Sembra un paradosso e probabilmente lo è. Ma è anche la pura verità. In Danimarca ci sono oggi mutuatari che a fine mese, anziché pagare interessi sul debito, ricevono un accredito da parte della banca. Una coppia - come racconta il Wall Street Journal - ha ricevuto dalla banca 249 corone danesi (l’equivalente di 38 dollari) al termine del primo trimestre.
Questo accade quando lo spread del mutuo a tasso variabile è inferiore al tasso di indicizzazione. In questo momento il tasso della banca centrale danese è stato fissato a -0,65 per cento. A fronte di uno spread inferiore il mutuo della coppia citata nell’esempio è scivolato a un tasso negativo dello 0,05 per cento. Da qui il paradosso: la banca è costretta ad accreditare gli interessi maturati sulla somma che ha prestato anziché chiederli in cambio.
Tecnicamente la strada verso questo paradosso è aperta anche in Svizzera, dove il tasso ufficiale di riferimento è stato portato dalla banca centrale a -0,75 per cento.
Può accadere anche in Italia e, più in generale nei Paesi dell’area euro? Certamente sì ma solo per i mutui che al momento contemplino uno spread inferiore allo 0,34 per cento. Questo perché il valore dell’Euribor a 1 mese - uno dei parametri di indicizzazione dei mutui a tasso variabile - viaggia oggi a -0,34 per cento.

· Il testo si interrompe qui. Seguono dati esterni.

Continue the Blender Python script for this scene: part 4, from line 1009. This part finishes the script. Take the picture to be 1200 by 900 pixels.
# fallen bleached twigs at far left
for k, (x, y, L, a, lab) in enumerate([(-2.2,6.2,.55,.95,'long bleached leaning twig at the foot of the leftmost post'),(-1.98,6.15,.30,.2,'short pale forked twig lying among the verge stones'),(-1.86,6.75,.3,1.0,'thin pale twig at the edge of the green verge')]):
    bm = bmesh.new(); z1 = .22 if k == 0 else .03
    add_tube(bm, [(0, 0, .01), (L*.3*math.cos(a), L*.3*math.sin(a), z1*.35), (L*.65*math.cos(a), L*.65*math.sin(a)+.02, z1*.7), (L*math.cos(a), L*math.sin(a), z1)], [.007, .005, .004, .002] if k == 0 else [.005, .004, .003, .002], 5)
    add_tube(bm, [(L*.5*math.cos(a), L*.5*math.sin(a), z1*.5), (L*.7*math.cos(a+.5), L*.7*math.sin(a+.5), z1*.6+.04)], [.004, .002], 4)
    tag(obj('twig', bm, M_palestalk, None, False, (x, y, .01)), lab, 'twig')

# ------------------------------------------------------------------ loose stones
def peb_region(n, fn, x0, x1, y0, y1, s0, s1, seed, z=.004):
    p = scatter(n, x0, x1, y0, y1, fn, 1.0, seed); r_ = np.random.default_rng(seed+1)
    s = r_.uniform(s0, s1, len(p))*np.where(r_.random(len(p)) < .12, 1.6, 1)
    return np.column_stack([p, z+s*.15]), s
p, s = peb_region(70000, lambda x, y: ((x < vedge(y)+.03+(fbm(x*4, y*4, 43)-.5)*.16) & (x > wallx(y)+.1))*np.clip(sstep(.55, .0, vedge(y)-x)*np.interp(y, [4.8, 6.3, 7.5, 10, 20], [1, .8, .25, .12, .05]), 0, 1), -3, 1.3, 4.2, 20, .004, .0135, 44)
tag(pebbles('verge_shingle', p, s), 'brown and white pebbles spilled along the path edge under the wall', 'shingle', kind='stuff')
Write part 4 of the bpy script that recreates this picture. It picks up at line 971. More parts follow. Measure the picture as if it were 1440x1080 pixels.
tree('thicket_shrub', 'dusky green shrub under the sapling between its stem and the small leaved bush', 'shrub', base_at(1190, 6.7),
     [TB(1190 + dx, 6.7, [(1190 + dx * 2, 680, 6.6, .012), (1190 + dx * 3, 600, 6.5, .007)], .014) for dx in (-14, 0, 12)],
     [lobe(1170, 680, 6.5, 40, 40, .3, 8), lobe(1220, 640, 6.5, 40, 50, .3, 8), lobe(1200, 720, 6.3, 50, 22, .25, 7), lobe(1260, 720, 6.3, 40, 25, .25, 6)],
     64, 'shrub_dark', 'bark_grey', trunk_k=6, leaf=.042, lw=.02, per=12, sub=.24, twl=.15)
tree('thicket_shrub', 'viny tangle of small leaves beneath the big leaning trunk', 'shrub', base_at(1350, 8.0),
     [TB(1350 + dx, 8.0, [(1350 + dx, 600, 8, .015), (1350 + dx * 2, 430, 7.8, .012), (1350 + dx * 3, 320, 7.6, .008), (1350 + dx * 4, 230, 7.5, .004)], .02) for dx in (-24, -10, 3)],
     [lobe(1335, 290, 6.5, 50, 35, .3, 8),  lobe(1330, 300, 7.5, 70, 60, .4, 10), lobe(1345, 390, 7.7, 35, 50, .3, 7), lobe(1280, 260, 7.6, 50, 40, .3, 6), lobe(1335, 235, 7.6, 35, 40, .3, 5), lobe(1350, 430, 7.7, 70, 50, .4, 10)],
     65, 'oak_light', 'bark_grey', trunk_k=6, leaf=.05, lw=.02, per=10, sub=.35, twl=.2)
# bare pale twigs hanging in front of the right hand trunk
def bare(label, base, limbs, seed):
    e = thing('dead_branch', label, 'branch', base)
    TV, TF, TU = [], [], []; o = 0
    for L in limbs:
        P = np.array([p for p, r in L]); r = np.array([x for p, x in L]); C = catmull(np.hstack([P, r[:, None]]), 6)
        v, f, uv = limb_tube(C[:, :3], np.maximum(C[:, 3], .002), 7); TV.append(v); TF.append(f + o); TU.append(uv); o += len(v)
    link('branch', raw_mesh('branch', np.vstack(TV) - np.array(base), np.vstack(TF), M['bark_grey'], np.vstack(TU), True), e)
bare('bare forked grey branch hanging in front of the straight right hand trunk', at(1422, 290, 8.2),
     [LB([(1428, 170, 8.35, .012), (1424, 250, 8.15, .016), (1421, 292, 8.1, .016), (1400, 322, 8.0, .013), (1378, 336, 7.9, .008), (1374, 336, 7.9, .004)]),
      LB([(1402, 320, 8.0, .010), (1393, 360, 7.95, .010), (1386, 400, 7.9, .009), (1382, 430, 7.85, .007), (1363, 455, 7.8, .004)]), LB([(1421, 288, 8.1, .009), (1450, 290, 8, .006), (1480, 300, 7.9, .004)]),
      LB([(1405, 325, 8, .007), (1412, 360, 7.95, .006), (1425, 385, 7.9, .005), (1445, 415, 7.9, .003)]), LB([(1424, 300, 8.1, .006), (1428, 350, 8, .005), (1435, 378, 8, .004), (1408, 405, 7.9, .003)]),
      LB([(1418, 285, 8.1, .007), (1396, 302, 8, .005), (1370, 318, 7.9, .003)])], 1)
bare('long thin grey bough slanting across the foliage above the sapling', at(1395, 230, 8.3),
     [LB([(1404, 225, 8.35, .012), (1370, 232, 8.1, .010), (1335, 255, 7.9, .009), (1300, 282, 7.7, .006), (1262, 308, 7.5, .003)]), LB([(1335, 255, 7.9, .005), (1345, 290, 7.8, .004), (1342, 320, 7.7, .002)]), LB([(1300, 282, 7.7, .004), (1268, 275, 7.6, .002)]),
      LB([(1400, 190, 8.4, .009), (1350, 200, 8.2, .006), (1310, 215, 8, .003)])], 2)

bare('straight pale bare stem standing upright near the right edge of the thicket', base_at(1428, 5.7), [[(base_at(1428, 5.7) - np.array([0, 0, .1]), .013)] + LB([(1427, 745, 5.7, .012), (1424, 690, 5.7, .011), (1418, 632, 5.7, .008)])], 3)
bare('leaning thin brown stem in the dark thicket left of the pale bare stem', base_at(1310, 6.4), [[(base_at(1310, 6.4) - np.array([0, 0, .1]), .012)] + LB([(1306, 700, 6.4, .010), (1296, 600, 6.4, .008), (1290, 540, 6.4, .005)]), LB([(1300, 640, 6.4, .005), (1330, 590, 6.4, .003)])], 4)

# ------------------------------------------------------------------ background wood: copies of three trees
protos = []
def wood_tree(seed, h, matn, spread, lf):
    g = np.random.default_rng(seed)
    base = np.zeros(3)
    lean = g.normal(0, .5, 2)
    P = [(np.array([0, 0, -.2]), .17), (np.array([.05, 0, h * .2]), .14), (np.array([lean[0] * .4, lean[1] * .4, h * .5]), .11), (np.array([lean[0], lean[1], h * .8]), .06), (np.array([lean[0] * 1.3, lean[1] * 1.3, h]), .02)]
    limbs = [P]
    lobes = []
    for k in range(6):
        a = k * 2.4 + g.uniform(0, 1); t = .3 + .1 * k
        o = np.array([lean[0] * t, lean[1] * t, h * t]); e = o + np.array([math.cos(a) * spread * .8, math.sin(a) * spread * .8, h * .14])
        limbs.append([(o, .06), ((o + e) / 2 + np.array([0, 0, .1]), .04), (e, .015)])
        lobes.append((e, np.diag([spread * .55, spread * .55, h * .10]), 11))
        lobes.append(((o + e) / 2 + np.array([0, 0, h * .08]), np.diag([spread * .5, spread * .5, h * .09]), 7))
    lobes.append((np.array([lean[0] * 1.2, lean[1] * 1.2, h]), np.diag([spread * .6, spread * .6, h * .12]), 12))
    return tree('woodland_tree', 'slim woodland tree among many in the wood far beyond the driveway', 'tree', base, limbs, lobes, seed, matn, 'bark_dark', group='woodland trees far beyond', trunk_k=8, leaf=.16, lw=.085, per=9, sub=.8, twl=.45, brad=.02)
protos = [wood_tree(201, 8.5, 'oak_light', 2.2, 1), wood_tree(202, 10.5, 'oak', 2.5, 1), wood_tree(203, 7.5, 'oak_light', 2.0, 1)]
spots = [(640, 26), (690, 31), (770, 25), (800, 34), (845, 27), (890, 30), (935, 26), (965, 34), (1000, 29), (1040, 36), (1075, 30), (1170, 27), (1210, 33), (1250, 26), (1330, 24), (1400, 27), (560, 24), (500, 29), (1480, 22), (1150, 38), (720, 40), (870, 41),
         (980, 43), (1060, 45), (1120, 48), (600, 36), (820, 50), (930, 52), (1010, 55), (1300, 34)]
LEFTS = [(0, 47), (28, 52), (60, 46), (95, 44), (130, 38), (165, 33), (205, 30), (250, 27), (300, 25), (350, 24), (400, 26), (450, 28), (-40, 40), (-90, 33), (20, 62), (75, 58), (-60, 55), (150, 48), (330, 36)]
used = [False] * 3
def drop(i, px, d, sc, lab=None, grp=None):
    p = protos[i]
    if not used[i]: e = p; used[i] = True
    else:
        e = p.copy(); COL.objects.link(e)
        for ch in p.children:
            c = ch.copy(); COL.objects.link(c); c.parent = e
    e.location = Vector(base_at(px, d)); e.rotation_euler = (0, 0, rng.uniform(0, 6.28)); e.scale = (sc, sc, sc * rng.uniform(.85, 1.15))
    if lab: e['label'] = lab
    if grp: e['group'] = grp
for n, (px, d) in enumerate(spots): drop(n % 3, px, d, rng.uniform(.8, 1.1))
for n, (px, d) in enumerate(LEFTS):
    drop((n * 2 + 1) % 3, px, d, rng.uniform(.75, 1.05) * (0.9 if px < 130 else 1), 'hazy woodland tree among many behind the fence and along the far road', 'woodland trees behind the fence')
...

Quindi nell’ipotesi in cui qualcuno stia rimborsando un mutuo con un spread dello 0,3% agganciato all’Euribor a 1 mese dovrebbe tecnicamente vedersi accreditata la somma degli interessi, come esattamente per la coppia danese.
Va detto che uno spread allo 0,3% è fuori mercato (in media gli spread negli ultimi 10 anni hanno oscillato oltre l’1%) ma non è da escludere in merito a mutui offerti da alcune banche a livello promozionale ai propri dipendenti. In ogni caso è bene verificare se la banca sottrae l’Euribor negativo allo spread, anche quando questo sia superiore all’Euribor.
Ci sono ancora alcune banche che in Italia pongono un cap, una soglia massima al tasso, indicando che in ogni caso il tasso non può mai risultare inferiore allo spread. Un modo elegante per evitare di sottrarre l’Euribor se negativo.
Su questo punto recentemente si è espressa anche la Banca d’Italia, precisando che le banche non devono porre un cap e sottrarre l’Euribor negativo allo spread nel calcolo del tasso finale mensile su cui calcolare la rata.
Ovviamente in questo paradosso danese, svizzero e a ruota potenzialmente anche italiano, non rientra chi sta pagando un mutuo a tasso fisso. Una tipologia di mutui che non protegge il mutuatario in caso di deflazione e tassi negativi, i due ingredienti di questa paradossale era dei tassi sottozero.